DATASET EXTRACT:

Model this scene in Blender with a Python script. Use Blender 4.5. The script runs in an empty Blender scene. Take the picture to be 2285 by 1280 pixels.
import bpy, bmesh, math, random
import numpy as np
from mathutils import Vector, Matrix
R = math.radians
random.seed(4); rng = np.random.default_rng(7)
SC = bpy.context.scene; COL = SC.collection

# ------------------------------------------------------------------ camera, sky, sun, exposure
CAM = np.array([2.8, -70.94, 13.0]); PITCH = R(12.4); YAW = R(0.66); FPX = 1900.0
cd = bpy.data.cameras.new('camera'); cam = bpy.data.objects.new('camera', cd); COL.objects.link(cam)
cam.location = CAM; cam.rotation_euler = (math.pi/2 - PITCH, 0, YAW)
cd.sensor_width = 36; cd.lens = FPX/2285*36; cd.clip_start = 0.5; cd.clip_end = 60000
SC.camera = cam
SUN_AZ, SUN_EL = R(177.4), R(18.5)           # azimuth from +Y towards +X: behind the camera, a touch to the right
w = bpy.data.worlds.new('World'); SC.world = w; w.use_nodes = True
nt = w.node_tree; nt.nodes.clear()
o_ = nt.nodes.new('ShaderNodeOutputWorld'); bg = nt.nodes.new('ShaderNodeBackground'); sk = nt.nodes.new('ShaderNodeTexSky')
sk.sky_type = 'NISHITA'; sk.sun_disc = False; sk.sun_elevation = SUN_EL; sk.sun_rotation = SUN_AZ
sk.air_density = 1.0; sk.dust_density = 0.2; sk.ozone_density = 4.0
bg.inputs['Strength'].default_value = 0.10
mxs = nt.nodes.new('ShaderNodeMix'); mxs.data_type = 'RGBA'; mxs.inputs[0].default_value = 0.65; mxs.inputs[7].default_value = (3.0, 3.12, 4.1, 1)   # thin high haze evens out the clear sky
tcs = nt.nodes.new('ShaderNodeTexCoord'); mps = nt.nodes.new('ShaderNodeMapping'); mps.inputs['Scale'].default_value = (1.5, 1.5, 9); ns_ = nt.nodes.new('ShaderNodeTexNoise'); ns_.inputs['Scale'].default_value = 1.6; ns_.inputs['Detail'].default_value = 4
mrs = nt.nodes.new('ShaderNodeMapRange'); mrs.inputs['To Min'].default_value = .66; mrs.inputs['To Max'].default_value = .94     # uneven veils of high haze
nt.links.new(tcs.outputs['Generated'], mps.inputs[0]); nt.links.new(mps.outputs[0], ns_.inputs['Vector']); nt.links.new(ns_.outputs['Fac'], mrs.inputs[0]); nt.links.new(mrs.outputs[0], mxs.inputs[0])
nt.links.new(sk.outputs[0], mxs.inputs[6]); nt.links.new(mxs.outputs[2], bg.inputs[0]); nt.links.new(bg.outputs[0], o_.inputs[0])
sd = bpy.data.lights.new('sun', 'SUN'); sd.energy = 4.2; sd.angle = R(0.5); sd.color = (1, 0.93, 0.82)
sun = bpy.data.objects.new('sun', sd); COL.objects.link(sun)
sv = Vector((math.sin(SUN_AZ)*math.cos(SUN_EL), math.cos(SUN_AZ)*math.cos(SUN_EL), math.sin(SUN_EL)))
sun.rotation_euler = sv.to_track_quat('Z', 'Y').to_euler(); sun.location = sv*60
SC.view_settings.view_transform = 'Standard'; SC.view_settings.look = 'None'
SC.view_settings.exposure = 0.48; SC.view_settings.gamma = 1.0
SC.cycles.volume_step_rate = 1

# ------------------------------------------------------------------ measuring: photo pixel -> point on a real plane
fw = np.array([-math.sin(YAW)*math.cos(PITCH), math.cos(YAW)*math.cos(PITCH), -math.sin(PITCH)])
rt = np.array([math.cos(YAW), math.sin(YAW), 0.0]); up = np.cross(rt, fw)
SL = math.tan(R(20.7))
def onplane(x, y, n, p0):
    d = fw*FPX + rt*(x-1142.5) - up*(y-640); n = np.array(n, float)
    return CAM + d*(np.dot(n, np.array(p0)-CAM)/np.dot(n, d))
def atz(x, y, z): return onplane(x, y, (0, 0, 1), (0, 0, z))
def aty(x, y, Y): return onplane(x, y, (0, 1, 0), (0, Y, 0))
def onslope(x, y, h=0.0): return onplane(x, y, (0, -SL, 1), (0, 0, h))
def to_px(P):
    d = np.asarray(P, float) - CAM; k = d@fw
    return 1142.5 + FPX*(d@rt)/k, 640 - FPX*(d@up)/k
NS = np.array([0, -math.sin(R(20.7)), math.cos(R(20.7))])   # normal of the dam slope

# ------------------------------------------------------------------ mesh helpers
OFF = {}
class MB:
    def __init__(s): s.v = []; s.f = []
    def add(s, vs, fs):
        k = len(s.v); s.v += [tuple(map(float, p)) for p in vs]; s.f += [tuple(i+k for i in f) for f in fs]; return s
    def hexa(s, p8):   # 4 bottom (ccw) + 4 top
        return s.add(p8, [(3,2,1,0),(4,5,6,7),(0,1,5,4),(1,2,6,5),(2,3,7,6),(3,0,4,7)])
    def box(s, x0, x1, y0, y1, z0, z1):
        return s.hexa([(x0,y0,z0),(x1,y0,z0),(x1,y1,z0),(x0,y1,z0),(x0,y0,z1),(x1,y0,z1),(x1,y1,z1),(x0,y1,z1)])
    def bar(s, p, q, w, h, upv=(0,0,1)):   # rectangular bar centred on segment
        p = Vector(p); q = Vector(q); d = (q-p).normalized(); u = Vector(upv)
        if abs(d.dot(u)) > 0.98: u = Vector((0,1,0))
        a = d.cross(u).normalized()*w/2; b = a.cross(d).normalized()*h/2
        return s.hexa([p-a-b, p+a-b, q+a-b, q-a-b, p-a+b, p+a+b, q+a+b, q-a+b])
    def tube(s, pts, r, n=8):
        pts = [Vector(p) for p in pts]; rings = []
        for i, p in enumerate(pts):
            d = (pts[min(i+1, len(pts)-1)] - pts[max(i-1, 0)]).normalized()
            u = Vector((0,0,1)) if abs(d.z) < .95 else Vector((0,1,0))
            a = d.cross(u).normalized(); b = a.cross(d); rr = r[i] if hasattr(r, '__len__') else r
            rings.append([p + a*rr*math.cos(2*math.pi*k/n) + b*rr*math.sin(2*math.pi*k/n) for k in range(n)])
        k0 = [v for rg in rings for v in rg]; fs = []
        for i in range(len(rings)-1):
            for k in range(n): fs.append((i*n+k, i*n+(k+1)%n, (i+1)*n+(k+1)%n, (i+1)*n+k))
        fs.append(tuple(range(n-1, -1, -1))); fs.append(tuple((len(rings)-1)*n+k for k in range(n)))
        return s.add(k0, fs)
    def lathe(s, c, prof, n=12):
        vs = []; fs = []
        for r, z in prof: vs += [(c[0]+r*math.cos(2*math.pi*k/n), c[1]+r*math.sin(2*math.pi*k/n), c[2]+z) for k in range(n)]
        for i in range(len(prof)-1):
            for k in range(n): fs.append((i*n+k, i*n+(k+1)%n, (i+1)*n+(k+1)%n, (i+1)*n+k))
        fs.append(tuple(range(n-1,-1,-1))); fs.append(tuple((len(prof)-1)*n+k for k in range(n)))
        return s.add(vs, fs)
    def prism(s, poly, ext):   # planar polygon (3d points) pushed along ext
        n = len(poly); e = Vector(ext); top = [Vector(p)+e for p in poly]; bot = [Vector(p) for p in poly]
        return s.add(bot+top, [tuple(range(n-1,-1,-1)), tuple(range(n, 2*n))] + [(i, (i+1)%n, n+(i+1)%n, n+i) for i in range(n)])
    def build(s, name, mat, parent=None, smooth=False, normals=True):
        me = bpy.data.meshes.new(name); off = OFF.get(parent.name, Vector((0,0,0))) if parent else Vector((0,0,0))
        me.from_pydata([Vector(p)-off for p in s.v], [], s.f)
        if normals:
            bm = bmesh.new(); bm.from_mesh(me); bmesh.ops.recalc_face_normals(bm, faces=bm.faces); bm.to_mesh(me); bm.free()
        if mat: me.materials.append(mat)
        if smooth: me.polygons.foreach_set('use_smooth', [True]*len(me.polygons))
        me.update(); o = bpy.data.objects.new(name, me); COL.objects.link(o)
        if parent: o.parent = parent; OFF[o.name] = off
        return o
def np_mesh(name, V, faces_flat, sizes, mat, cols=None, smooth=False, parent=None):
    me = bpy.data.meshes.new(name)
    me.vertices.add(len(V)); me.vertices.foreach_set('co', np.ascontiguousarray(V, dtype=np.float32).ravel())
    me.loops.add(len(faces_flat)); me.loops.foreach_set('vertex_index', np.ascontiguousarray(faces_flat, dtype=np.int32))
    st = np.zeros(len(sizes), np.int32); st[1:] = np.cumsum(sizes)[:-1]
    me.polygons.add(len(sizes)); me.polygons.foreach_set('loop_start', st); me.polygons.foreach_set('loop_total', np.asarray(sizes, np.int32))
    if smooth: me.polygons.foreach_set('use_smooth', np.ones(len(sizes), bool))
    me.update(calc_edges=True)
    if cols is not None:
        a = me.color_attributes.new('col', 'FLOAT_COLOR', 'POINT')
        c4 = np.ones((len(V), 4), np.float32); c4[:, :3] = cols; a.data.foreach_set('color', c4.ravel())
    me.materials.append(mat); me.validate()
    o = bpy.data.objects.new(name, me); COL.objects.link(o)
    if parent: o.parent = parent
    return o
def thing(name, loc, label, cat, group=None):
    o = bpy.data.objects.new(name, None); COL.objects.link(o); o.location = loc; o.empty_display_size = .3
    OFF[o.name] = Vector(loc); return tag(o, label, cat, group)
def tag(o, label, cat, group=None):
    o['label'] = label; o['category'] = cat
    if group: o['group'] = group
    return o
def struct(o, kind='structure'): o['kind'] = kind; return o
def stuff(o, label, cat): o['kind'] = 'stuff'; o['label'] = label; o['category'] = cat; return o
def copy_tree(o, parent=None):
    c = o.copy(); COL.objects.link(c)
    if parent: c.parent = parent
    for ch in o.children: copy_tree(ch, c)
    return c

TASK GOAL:
Please transcribe, exactly and with nothing added, the lines from the first line of the material above through the line that contains "SC = bpy.context.scene; COL = SC.collection".

RESULT:
Model this scene in Blender with a Python script. Use Blender 4.5. The script runs in an empty Blender scene. Take the picture to be 2285 by 1280 pixels.
import bpy, bmesh, math, random
import numpy as np
from mathutils import Vector, Matrix
R = math.radians
random.seed(4); rng = np.random.default_rng(7)
SC = bpy.context.scene; COL = SC.collection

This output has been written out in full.